Sur les autres sujets, l’accent est mis sur le besoin de réduire la dépendance à la voiture individuelle par le développement du ferroviaire (6 md€ pour rénovation du réseau), des transports collectifs urbains etc. Mentionne notamment le besoin d’un service public fort et d’intervention de l’Etat auprès des autorités organisatrices de la mobilité.
Le covoiturage et l’enjeu du taux d’occupation ne sont pas cités. Pas de mention de budget.

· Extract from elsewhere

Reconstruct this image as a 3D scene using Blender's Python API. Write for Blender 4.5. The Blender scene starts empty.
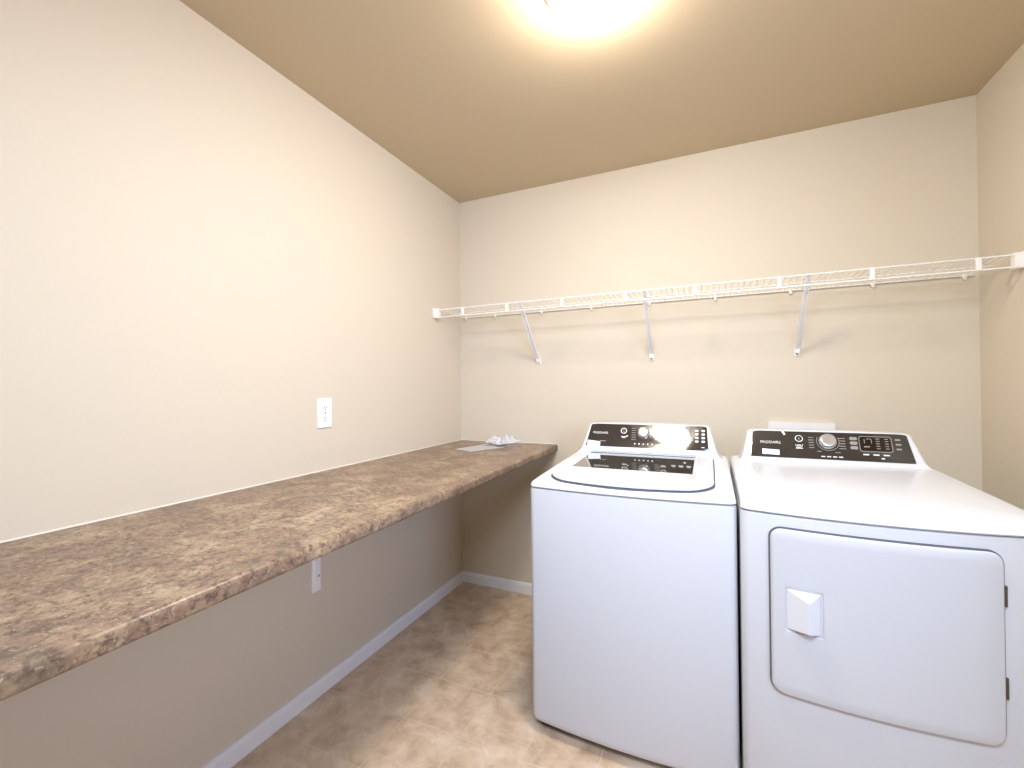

Sur les autres sujets, l’accent est mis sur le besoin de réduire la dépendance à la voiture individuelle par le développement du ferroviaire (6 md€ pour rénovation du réseau), des transports collectifs urbains etc. Mentionne notamment le besoin d’un service public fort et d’intervention de l’Etat auprès des autorités organisatrices de la mobilité.
La plupart (5 sur 6) des porte-paroles des candidats à la présidentielle citent spontanément le covoiturage comme l’une des solutions pour réduire l’usage de la voiture individuelle. On sent bien que le sujet travaille les candidats et offre une perspective… Quelques expressions sont un peu plus ambitieuses, mais globalement ils se cantonnent en général d’un “saupoudrage” ou de mention superficielle faisant partie d’un package fourre-tout (covoiturage en même temps que “alternatives” et “autopartage”), sans plan structurel pour redéfinir le “système voiture”.
En particulier, aucun d’entre eux n’a mentionné le besoin de financement d’un “plan taux d’occupation” (ou “plan covoiturage”), permettant de financer les services et les adaptations des infrastructures ; par différence, ils le font pourtant quasiment tous pour parler du vélo, des transports collectifs, des bornes électriques, des lignes ferroviaires etc.
Le taux d’occupation et le covoiturage sont deux notions qui émergent dans le débat politique. Mais eu égard au caractère dimensionnant (cf. première partie), l’enjeu n’a pas encore la place qu’il mérite dans le débat public sur la mobilité dans ces présidentielles.